Sí, yo también soy deportista, y de los grandes, pues como cada cubano, «siento y padezco» las actuaciones de nuestros atletas en cuanto evento internacional compiten.
Con la espada en la mano herí y sangré junto a Ramón Fonst, primer medallista de oro en Cuba y Latinoamérica. Tiré la jabalina no con Aquiles, el del brazo prodigioso, sino junto a María Caridad Colón y Osleydis Menéndez, para sumar dos «pedazos» de oro.
En mí se apoyó Javier Sotomayor para tocar el cielo y estampar ese fenomenal 2,45 metros al aire libre, porque no llegaba sin mi impulso y el de millones de cubanos. Corrí detrás de Alberto Juantorena, con su corazón en mi mano y los gritos de esta Isla allá en Montreal 76.
Dejé a muchos hombres tendidos en el ring, noqueados por tantos brazos que forré con la fuerza de cien caballos. Bailé con nuestro «Chocolate», el Kid, y miré desde arriba igual que Teófilo Stevenson y Félix Savón después de esos «mamellazos» sepulcrales.

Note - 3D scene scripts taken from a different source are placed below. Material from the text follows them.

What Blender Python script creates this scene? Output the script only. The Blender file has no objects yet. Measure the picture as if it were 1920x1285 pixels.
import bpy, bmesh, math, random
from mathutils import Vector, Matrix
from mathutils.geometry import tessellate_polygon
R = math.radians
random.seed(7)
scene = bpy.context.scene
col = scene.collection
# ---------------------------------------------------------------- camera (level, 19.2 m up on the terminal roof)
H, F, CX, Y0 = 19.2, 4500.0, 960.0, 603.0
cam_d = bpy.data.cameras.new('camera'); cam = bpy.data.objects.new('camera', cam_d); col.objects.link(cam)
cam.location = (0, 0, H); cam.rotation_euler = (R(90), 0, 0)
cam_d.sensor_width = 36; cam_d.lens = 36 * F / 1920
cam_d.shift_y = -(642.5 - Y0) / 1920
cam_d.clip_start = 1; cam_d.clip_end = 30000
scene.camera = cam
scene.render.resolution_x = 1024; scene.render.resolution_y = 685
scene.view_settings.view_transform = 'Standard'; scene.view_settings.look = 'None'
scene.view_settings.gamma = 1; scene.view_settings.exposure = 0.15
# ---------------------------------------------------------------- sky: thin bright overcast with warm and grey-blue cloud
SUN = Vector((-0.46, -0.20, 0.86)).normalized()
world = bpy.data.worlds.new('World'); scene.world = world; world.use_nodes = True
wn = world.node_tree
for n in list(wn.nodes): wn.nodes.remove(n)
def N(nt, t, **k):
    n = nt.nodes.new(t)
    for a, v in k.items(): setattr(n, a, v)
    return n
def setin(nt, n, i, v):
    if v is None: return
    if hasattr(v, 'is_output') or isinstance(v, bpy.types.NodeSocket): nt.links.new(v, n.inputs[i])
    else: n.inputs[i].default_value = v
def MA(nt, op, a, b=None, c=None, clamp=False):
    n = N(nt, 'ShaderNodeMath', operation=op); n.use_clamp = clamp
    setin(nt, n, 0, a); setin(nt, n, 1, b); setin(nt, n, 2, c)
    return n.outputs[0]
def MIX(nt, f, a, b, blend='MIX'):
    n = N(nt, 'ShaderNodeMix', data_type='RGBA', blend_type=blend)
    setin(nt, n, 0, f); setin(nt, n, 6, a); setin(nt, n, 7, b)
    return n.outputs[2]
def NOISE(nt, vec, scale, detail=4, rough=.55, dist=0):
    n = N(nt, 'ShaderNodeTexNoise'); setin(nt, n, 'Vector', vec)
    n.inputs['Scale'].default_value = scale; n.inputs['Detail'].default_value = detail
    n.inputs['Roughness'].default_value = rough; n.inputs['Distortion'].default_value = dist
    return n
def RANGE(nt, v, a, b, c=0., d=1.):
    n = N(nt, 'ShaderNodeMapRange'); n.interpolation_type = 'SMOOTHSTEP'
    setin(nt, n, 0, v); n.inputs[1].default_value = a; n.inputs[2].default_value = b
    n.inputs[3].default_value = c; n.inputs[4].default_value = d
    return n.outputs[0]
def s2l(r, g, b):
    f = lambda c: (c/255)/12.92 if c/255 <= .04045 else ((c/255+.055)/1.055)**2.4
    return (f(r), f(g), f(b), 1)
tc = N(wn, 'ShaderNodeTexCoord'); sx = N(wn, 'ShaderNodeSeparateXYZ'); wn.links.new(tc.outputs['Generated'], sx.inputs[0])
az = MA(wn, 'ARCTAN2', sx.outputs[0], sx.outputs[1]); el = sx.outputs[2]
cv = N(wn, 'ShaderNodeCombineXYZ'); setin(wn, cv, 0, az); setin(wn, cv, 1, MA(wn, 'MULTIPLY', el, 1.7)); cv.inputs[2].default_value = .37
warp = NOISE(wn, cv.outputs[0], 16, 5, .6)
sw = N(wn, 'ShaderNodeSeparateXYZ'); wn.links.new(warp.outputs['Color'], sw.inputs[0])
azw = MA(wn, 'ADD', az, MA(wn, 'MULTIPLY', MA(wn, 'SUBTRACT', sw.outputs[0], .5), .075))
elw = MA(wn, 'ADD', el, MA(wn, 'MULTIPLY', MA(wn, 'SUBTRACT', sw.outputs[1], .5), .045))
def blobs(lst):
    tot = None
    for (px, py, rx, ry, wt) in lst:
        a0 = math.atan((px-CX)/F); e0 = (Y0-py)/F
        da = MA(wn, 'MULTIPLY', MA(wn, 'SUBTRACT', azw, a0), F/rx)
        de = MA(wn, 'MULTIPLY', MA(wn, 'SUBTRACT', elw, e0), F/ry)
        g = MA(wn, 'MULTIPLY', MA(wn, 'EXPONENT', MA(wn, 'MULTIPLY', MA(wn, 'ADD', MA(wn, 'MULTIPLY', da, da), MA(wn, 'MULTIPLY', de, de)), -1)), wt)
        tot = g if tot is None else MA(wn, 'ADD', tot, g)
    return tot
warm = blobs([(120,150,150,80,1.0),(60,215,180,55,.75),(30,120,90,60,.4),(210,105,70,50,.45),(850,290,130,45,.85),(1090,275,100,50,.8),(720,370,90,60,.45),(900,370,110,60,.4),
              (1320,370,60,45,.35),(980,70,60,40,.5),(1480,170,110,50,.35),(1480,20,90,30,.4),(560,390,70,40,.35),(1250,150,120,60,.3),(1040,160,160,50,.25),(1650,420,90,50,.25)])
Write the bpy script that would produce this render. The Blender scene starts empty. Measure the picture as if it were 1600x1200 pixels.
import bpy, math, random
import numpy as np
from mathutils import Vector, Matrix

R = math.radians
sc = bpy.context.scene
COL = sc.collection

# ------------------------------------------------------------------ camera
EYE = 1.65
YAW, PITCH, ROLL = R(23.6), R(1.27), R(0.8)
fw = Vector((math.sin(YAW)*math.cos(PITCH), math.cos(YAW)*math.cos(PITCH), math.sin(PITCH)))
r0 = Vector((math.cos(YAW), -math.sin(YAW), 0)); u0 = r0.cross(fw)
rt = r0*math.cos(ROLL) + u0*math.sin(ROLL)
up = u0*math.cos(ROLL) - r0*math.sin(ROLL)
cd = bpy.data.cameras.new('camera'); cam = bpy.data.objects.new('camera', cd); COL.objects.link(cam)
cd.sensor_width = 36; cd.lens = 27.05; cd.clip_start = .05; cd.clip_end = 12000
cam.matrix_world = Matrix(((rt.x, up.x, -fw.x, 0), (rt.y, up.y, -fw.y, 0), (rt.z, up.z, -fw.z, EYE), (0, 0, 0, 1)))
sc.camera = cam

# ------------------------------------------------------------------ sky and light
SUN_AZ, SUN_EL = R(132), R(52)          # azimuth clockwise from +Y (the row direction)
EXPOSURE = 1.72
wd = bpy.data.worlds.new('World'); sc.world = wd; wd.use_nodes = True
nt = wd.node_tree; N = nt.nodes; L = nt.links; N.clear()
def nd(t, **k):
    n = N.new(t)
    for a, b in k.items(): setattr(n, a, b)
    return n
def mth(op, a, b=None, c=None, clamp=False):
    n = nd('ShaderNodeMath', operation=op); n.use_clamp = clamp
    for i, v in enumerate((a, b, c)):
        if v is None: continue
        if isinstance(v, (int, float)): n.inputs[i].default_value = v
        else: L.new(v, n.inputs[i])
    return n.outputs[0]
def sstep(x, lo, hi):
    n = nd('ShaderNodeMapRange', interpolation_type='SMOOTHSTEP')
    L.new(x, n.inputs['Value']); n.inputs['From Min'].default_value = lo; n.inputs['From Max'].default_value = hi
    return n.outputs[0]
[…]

Siempre estuve allí, desde los libros o el televisor, metido en cada página del periódico, alentando con discursos silentes: «remata ahora que está frito; viene con recta al medio; aprieta el paso; saca bien duro; un gancho al estómago y cae; ya es tuyo; ganamos…».
Y me robé un judogi, el de Driulis González quizá, y proyecté decenas de medallas hasta un cajón que parece sin fondo, donde también está la gloria de Odalys Revé, Legna Verdecia, Manolo Poulot, Yordanis Arencibia...
Monté en mi carretilla a Dayron Robles y Anier García. Pasé la primera valla, la segunda, hasta el final de algo que recién comienza, porque esto no acaba aquí. Vienen más medallas.
Entrené y formé codo a codo con Eugenio George (Maestro de maestros), Alcides Sagarra (la Escuela), Santiago Antunes (el Profe de las vallas), Rolando Veitía (el Gordo maravilloso). Porque cada logro de sus pupilos también era mío.
Y antes, mucho antes, sacrifiqué mi alfil para asombrar al mundo entero con ese genial jaque mate que di junto a Capablanca, el más grande de todos, y conquistar la corona en 1921, para ser el mejor por los siglos de los siglos.
Nunca estuve solo. Junto a mí hay millones de cubanos que igual son campeones, porque muchos, como yo, se «meten en cada drama» de nuestro deporte, viven cada victoria, sufren cada derrota. También son protagonistas de toda carrera, pelea, partido, ippón, salto, disparo.
Porque en Cuba se exprime la tierra solo un poquito, y te desborda la pasión deportiva, como un salidero incontenible de sudor y deseos. Así nací, con el molde de fábrica de todos los criollos: deporte y salsa. Por eso soy campeón, junto a todos los campeones, junto a toda Cuba.